Each day the Research staff takes a look at recently released economic indicators, addressing what these indicators mean for REALTORS® and their clients. Today’s update highlights the 10-year Treasury and mortgage rates.

- The 10-year Treasury borrowing rate has been inching up in the past week, though it still remains at nearly historic lows. Today’s rate of 2.15 percent is up from 1.8 percent just a week ago. The rise of 35 basis points (215 minus 180, in financial market lingo), should generally lead to an equal rise in 30-year fixed mortgage rates. Last week’s mortgage rate was an all-time low of 3.96 percent. So this week’s rate could be somewhat higher than that and will likely cross over to being in the low 4s.

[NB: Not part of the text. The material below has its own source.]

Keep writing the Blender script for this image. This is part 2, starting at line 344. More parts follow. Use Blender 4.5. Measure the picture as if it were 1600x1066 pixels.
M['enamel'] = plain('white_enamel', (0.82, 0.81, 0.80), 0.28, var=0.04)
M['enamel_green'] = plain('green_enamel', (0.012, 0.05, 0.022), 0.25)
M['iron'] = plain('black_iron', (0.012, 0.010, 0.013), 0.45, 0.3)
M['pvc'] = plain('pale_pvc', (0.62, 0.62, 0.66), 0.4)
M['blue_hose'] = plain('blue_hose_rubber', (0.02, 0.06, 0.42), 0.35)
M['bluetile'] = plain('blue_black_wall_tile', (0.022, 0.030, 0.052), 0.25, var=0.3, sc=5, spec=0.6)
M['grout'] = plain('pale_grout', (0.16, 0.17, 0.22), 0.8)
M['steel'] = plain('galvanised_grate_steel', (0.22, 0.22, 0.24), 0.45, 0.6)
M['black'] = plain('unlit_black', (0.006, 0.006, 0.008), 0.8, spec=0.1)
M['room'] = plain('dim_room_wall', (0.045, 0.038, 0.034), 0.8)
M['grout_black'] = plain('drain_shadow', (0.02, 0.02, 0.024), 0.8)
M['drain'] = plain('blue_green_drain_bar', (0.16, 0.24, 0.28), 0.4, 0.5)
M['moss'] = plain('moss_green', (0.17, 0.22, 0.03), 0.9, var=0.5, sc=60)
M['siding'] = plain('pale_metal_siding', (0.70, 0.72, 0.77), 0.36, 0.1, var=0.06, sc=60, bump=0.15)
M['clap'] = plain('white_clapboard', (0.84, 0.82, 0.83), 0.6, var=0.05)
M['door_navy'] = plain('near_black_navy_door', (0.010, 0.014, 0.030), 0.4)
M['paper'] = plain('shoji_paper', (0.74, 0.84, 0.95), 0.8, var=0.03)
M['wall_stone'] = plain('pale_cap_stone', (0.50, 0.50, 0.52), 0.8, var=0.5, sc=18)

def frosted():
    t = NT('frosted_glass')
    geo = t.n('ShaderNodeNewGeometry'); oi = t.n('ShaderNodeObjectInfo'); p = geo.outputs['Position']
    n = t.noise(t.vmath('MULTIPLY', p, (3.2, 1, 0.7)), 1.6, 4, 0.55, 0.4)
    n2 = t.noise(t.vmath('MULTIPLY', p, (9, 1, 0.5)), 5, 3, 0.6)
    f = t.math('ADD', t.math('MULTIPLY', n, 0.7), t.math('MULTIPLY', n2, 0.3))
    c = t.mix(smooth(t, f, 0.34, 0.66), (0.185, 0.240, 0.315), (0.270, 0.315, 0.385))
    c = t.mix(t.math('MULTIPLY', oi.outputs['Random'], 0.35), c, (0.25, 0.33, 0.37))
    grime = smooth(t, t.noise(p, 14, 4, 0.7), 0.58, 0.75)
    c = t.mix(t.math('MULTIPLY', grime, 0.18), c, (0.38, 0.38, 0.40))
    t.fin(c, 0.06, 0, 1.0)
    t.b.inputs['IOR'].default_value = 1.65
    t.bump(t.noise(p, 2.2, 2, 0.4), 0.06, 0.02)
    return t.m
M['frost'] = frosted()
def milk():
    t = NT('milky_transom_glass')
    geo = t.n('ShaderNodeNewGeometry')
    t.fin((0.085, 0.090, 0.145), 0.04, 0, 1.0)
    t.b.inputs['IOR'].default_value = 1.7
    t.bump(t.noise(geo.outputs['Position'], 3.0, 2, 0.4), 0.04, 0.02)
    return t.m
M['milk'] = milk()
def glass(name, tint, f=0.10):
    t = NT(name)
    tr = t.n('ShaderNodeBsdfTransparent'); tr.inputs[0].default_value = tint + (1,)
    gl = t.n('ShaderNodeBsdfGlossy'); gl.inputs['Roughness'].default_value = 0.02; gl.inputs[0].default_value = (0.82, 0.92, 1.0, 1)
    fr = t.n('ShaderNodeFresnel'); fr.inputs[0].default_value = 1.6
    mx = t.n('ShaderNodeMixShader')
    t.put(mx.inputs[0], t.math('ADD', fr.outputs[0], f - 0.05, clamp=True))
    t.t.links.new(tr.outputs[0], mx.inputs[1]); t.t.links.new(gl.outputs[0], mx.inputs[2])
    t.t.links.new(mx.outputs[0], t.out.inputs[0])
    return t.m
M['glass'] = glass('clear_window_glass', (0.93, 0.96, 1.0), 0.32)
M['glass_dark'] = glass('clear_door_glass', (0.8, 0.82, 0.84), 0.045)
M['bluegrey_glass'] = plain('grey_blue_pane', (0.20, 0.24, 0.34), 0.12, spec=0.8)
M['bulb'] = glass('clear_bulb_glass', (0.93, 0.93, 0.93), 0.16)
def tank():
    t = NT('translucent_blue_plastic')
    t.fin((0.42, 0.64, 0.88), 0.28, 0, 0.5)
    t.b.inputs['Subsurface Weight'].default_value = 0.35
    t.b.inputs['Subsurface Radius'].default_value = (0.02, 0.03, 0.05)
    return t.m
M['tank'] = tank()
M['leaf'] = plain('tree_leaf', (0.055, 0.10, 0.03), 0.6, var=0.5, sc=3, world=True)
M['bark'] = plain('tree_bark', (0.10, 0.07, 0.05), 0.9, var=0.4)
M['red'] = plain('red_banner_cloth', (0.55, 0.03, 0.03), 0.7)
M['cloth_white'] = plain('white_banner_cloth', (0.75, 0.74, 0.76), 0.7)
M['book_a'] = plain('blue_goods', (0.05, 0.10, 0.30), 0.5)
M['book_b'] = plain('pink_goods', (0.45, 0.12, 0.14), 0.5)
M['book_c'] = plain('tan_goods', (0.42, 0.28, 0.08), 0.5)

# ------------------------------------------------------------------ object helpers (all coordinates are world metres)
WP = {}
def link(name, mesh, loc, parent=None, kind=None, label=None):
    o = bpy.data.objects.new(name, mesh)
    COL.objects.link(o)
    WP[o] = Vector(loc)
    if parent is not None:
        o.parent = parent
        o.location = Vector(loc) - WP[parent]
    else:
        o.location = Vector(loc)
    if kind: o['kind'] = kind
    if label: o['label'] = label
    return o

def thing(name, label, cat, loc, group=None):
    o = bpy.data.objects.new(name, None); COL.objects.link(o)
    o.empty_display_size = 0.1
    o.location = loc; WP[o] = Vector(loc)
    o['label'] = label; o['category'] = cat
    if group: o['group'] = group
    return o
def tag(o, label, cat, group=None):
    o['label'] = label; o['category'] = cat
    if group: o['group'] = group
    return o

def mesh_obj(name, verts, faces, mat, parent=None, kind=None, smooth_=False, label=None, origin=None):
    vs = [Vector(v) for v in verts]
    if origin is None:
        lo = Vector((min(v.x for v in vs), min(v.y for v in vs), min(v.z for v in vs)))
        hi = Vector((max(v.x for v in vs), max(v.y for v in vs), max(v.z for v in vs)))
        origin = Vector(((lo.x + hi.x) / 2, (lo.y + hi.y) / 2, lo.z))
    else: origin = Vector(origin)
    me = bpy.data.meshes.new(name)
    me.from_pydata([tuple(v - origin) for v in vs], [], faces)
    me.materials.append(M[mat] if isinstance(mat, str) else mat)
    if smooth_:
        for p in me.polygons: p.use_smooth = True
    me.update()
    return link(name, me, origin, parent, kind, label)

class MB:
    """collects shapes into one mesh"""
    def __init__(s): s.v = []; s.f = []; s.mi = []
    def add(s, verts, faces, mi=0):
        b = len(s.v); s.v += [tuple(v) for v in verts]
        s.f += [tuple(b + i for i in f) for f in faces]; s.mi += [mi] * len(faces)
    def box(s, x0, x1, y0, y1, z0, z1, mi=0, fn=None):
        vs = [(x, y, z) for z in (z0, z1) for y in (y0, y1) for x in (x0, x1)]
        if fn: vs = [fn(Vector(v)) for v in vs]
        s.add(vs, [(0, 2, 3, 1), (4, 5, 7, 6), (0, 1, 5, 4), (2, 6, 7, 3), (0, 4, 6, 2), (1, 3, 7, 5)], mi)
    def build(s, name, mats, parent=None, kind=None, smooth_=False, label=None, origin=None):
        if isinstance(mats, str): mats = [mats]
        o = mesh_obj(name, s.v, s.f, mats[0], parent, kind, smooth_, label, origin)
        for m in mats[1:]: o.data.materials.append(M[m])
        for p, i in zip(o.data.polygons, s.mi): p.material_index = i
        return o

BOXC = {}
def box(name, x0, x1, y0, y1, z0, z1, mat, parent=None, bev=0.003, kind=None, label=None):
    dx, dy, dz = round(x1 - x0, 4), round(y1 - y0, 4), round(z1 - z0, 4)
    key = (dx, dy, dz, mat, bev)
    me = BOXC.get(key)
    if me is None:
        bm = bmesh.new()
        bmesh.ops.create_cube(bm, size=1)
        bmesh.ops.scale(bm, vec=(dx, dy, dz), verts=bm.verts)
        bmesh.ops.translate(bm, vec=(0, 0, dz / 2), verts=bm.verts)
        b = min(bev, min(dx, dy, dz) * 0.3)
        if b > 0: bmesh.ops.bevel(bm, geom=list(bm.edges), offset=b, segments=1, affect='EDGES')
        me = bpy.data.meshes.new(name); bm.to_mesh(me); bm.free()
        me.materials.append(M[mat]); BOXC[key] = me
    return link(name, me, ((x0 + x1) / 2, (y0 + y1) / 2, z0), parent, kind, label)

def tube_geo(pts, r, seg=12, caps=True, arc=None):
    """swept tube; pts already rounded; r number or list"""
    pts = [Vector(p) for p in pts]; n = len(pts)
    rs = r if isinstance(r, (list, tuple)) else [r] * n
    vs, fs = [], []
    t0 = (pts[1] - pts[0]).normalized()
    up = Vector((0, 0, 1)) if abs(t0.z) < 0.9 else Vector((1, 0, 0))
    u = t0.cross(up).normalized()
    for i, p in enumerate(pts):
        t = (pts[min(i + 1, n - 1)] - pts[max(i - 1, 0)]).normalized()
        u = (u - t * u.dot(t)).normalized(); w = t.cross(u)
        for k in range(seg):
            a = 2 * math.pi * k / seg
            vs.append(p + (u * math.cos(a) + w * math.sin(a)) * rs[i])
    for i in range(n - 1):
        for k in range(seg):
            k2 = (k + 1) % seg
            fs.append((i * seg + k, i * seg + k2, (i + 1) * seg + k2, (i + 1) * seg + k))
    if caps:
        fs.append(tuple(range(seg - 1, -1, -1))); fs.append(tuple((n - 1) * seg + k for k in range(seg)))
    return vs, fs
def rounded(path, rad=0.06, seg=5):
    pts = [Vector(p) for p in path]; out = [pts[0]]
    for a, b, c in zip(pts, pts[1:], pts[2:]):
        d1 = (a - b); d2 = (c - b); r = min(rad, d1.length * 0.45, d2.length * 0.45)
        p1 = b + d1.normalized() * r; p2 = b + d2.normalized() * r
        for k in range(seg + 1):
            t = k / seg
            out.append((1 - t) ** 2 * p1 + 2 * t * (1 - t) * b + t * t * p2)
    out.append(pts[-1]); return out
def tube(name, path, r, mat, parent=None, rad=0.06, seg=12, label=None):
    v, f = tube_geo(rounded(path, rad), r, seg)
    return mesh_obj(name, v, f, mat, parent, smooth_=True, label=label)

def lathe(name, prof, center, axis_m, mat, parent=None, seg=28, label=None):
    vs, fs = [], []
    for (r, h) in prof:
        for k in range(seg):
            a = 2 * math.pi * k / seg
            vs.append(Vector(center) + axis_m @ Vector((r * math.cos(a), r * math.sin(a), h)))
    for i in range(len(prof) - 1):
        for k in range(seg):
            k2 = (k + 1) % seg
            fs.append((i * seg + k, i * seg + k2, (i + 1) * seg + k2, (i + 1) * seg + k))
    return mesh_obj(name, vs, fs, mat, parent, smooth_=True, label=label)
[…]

- A slight upward move of this magnitude should not have any meaningful impact in the current environment. Consumers recognize the super-low mortgage rates of today’s market even with small changes. What is important isn’t the rates but the underwriting standards, which are way too conservative with only the top tier segment of society getting loans and leaving out a sizable portion of middle-class families.
- It is also possible for the mortgage rates to not rise because the spread between the 10-year Treasury and 30-year mortgage was wider than usual in the past few weeks. So the rise in government borrowing but no rise in mortgage rate is just a return to normal.